What you will do: The lines to extract run from the first line of the entries through the line that contains "COL = S.collection"; reproduce exactly those lines and no others.

Scene modeling code data
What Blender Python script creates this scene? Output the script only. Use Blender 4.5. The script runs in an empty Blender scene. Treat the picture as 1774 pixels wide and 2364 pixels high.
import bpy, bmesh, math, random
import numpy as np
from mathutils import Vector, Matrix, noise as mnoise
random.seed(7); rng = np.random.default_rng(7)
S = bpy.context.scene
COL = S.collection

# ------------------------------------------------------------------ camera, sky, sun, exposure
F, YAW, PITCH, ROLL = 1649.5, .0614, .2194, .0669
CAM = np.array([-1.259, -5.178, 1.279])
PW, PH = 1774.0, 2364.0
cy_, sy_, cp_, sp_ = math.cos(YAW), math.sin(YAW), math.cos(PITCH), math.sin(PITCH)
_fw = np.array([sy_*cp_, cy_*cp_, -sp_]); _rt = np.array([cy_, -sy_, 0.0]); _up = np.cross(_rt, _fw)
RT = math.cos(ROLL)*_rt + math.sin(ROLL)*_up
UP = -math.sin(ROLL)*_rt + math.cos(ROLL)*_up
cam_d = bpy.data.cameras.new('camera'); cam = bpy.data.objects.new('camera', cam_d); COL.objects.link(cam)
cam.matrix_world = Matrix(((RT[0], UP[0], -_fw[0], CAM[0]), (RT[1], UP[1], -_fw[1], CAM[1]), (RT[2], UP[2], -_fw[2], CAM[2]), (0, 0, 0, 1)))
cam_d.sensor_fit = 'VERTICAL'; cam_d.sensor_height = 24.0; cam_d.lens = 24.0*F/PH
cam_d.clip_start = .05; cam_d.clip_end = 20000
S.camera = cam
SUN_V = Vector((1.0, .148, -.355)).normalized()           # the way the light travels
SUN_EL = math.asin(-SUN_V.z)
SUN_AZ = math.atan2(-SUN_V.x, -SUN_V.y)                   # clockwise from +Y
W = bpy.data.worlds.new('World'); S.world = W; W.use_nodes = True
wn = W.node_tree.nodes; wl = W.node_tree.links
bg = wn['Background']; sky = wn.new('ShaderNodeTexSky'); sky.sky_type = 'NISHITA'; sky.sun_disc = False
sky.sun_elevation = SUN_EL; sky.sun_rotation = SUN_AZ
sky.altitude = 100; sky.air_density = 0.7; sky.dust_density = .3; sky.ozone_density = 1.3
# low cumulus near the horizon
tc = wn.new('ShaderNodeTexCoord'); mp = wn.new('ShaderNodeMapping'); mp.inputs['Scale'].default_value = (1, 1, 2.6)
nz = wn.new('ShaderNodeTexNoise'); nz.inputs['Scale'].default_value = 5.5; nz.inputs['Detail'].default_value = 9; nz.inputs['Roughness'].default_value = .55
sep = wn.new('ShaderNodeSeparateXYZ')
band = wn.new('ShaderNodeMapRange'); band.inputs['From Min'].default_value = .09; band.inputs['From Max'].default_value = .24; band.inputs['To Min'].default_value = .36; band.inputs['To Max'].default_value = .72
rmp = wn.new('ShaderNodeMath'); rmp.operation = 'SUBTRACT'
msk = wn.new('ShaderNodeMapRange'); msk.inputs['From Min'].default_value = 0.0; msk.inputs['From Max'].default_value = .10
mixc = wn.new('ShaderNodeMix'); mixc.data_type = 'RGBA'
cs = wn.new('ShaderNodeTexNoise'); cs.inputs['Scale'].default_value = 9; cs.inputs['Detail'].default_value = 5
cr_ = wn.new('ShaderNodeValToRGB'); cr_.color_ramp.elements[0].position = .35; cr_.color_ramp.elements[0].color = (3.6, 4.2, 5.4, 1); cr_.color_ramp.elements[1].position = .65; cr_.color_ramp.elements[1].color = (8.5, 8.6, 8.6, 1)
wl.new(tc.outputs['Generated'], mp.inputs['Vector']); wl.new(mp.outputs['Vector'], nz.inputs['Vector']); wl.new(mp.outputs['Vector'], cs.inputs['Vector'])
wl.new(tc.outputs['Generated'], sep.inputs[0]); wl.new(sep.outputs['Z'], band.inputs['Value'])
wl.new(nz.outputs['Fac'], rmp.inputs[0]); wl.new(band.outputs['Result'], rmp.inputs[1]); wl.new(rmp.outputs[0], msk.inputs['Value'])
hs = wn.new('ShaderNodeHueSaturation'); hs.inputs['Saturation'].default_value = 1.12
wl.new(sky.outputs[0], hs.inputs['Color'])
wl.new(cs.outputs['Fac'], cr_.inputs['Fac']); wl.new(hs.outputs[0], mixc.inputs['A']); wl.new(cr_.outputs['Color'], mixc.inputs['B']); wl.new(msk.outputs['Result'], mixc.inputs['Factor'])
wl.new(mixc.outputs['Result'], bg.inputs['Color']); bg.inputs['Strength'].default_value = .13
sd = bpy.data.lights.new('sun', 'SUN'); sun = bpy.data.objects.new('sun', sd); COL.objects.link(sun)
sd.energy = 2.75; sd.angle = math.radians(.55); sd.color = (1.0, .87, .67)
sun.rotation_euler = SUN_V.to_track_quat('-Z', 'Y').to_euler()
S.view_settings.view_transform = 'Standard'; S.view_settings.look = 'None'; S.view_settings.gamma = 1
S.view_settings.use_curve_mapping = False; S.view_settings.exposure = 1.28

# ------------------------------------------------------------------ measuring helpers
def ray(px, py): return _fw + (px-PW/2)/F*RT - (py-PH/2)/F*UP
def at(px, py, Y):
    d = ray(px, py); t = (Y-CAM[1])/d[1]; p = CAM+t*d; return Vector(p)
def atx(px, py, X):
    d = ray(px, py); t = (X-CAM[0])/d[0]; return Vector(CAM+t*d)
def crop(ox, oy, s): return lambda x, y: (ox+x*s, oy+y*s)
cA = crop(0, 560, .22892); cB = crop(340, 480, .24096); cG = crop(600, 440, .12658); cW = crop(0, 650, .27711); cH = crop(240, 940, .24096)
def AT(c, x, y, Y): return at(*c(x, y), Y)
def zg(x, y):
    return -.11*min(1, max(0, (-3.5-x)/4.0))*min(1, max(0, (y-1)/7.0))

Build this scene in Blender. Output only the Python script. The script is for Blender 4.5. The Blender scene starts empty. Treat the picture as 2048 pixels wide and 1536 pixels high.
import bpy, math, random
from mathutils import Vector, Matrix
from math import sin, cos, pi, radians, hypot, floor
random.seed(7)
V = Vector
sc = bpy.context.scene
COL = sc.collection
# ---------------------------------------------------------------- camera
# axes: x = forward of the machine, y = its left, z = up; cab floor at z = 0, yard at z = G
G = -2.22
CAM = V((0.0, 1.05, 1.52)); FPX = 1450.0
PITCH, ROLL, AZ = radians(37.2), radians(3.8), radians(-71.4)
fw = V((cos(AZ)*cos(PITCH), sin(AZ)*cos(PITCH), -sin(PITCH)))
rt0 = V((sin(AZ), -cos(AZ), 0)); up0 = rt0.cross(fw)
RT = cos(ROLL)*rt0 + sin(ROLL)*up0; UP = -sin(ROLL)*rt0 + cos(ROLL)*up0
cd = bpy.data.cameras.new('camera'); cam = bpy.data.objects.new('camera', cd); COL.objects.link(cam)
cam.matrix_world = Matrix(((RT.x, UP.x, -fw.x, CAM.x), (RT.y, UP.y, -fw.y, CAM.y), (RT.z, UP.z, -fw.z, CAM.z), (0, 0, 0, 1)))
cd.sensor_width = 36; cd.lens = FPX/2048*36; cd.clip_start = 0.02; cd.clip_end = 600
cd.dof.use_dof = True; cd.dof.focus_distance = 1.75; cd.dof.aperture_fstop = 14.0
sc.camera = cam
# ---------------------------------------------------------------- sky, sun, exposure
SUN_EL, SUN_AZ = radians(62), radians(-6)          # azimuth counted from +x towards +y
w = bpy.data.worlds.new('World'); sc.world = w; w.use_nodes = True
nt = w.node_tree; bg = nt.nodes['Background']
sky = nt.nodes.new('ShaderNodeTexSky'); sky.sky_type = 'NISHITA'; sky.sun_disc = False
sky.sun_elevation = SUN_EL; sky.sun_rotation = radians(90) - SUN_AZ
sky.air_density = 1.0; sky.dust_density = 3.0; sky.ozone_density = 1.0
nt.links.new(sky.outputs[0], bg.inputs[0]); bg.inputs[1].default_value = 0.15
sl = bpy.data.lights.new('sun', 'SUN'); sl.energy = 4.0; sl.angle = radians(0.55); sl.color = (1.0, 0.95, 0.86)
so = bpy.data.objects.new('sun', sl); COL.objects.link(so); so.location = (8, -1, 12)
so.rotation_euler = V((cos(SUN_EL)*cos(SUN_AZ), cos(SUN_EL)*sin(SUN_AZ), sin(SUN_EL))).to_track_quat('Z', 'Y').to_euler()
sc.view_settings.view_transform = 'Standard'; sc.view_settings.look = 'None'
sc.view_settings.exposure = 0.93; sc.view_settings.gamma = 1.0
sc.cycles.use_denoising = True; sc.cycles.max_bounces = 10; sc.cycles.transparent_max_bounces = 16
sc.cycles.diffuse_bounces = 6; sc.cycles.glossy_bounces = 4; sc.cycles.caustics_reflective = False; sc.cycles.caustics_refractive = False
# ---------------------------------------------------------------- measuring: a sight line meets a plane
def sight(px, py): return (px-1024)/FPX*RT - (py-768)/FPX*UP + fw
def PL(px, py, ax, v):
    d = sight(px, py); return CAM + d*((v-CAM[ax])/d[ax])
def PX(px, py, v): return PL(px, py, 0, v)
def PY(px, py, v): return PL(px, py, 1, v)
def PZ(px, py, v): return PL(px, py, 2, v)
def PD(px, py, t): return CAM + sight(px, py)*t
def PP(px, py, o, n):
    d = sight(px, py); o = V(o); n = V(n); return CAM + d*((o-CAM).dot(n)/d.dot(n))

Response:
What Blender Python script creates this scene? Output the script only. Use Blender 4.5. The script runs in an empty Blender scene. Treat the picture as 1774 pixels wide and 2364 pixels high.
import bpy, bmesh, math, random
import numpy as np
from mathutils import Vector, Matrix, noise as mnoise
random.seed(7); rng = np.random.default_rng(7)
S = bpy.context.scene
COL = S.collection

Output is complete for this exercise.